Burning down the house

  • Published
  • By Airman 1st Class James Bolinger
  • 436th Airlift Wing Public Affairs
More than 395,000 homes went up in flames in the U. S. in 2004. However, firefighters don't get to train daily on a burning house to practice extinguishing it. Instead, they must wait until a fire actually happens. That can change on the rare occasion a department gets to burn a building down on purpose.

From Feb 20 - 23 the base fire department torched different rooms inside of Building 480, near the Landings Club, to refresh firefighters on building-entry tactics and blaze-extinguishing methods.

First, the members stocked each room with pallets and mattresses to simulate furniture as well as hay to ignite the flames quickly.

Then they suited up with fire protection gear, went through a safety briefing and two members entered the building, struck a match and poof - firefighters got to train without anyone getting hurt or loosing valuable base facilities.

The last time the department got to practice on a building was in May 2002 when they burned Building 482 to the ground.

More than 100 firefighters from both military and civilian departments around Delaware trained at the site throughout the week.

"We had 60 firefighters from civilian departments around the state, and more the 50 from our station here," said Joe Mriss, 436th Civil Engineer Squadron Fire Department assistant chief of operations.

Dover has 10 mutual-aid agreements with local fire stations throughout Delaware.

Six of those stations showed up to train at Building 480, said Mr.
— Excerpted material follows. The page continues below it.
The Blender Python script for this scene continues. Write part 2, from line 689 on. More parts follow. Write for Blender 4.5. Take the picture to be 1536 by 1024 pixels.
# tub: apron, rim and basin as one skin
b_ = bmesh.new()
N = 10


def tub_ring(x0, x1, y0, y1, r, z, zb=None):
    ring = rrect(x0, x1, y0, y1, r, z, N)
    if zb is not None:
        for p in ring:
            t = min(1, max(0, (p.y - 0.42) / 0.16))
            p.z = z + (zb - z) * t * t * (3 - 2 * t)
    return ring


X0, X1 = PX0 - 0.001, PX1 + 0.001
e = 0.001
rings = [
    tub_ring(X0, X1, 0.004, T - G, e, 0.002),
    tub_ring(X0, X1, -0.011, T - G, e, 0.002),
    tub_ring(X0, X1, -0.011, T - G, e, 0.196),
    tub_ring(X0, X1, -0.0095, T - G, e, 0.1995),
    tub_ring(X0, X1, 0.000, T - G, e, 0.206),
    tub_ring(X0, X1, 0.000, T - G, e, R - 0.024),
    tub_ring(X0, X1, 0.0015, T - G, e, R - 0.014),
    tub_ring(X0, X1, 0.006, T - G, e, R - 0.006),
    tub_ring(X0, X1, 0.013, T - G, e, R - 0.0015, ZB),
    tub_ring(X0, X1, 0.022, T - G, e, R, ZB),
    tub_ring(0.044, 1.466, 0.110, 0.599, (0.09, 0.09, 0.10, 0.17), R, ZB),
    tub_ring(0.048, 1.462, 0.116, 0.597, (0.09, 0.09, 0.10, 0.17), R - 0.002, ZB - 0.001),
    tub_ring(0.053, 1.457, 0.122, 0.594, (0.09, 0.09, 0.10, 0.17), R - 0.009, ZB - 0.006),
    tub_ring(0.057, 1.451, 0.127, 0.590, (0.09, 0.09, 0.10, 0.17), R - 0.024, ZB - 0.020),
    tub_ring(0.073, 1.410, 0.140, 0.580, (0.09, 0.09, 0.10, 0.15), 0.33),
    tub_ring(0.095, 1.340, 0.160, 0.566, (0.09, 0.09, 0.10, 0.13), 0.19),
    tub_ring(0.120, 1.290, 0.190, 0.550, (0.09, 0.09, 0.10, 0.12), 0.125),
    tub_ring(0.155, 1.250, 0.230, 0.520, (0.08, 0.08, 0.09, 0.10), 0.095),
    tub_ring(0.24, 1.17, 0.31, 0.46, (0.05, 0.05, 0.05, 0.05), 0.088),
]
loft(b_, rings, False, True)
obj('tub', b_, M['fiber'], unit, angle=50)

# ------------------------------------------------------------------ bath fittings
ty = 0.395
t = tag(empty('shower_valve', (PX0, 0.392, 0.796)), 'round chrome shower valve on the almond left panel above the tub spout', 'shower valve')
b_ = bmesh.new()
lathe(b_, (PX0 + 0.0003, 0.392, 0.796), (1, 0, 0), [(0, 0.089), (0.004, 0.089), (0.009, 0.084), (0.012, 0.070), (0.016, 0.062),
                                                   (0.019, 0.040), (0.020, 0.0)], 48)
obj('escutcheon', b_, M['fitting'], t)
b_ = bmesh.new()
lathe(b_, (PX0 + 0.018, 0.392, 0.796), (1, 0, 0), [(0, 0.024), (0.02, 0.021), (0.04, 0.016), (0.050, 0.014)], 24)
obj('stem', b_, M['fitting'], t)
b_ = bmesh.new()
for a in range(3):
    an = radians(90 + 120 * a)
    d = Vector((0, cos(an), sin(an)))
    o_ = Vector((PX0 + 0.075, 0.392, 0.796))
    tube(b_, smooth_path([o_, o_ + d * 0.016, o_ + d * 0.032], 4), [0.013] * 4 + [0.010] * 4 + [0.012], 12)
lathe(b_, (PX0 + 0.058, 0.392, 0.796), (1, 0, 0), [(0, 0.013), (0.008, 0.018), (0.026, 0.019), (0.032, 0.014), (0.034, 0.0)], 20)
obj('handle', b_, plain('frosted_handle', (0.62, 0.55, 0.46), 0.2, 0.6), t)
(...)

Mriss.

When firefighters go to their technical school they learn to put out propane fire in a concrete building, said Senior Master Sgt. Dwright Davis, 436th CES Fire Department fire chief. When they get to practice on a wooden structure it adds a whole lot of realism.

"The fire is more intense - unlike propane which can be turned off, these flames must be put out by the member," he said.
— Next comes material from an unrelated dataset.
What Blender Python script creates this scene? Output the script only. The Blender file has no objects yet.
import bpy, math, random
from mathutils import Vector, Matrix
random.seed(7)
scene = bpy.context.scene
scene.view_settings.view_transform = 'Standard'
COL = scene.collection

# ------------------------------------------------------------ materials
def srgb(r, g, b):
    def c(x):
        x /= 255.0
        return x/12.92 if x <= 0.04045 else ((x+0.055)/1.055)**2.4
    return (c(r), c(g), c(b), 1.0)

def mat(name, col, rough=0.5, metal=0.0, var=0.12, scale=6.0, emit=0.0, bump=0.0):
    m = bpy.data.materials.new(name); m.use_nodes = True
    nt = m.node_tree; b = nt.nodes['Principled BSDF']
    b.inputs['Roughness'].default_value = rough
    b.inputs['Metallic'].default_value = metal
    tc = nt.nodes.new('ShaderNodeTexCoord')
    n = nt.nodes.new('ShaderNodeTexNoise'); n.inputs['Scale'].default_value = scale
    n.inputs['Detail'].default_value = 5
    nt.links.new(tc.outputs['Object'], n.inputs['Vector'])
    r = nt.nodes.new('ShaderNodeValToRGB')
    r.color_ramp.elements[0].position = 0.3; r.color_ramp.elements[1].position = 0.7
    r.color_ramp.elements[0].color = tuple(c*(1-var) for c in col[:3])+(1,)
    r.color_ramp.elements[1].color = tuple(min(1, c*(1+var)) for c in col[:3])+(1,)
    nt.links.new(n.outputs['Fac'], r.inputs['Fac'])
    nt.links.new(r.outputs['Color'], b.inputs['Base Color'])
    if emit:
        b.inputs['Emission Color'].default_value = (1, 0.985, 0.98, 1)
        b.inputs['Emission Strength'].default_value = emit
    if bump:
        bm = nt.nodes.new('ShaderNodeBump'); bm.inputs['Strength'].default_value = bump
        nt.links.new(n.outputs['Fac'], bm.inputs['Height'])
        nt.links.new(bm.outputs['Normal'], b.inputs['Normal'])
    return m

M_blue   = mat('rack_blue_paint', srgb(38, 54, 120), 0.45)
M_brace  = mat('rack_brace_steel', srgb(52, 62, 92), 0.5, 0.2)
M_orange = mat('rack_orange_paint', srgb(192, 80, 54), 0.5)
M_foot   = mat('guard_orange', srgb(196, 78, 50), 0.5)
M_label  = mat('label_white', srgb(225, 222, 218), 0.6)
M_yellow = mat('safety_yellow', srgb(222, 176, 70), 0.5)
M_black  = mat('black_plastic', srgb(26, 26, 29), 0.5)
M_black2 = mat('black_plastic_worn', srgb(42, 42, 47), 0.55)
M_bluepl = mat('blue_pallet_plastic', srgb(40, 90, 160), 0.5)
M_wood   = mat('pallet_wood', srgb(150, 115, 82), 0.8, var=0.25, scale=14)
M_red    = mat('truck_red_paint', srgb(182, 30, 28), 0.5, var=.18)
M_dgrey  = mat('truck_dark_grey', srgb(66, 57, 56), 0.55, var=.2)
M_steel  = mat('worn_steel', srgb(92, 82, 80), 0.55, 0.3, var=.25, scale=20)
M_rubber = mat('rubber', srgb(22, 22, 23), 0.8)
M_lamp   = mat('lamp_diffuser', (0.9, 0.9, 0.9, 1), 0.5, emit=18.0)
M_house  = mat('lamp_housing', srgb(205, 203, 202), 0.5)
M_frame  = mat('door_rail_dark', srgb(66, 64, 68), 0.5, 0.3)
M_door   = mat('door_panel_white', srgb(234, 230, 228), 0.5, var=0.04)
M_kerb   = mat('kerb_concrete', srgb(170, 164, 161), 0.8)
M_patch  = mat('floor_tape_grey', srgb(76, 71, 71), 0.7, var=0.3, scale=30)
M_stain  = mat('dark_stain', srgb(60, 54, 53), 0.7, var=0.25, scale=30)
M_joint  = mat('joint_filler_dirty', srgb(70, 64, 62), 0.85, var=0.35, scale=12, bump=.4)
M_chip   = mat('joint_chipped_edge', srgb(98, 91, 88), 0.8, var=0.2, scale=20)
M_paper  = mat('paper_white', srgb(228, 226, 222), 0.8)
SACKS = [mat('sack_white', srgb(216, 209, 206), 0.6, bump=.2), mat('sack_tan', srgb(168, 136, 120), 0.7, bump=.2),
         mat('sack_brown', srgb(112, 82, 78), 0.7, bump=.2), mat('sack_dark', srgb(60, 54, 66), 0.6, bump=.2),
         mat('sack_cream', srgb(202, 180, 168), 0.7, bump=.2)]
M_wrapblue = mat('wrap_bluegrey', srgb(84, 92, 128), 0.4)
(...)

The six civilian departments that trained here Feb. 23 were from the cities of Dover, Felton, Hartly, Marydel, North Bowers, Camden and Wyoming. Each department sent approximately 10 firefighters to the building burn.

Three of these departments will be helping the base department torch Building 480 Sunday. The fire department plans to burn it completely to the ground with the help of the cities' fire departments.

"This will give Airmen the big picture - if we don't get there quickly this is what can happen," said Sergeant Davis.

They can see the three phases a fire goes through as it consumes a building: incipient, smoldering and free burn, he added.

Incipient is when the fire first lights, it uses up all of the available oxygen and moves to the second stage, smoldering. Smoldering is when the blaze is waiting to steal more oxygen from somewhere else and then it becomes a free burn. The free-burn stage is when the fire actually begins consuming the building.

"In this case it may skip the smoldering phase," said Sergeant Davis. "(Building 480) is so full of holes that it shouldn't have any trouble getting oxygen when we burn it all the way down"

According to Sergeant Davis, the final burn should take three to four hours.

"It will still be a controlled burn, though," he said. "We're not going to let it burn the building next to it."

Through this kind of training, Dover's fire department adds itself to the list of base units who have a close working relationship with their civilian counterparts.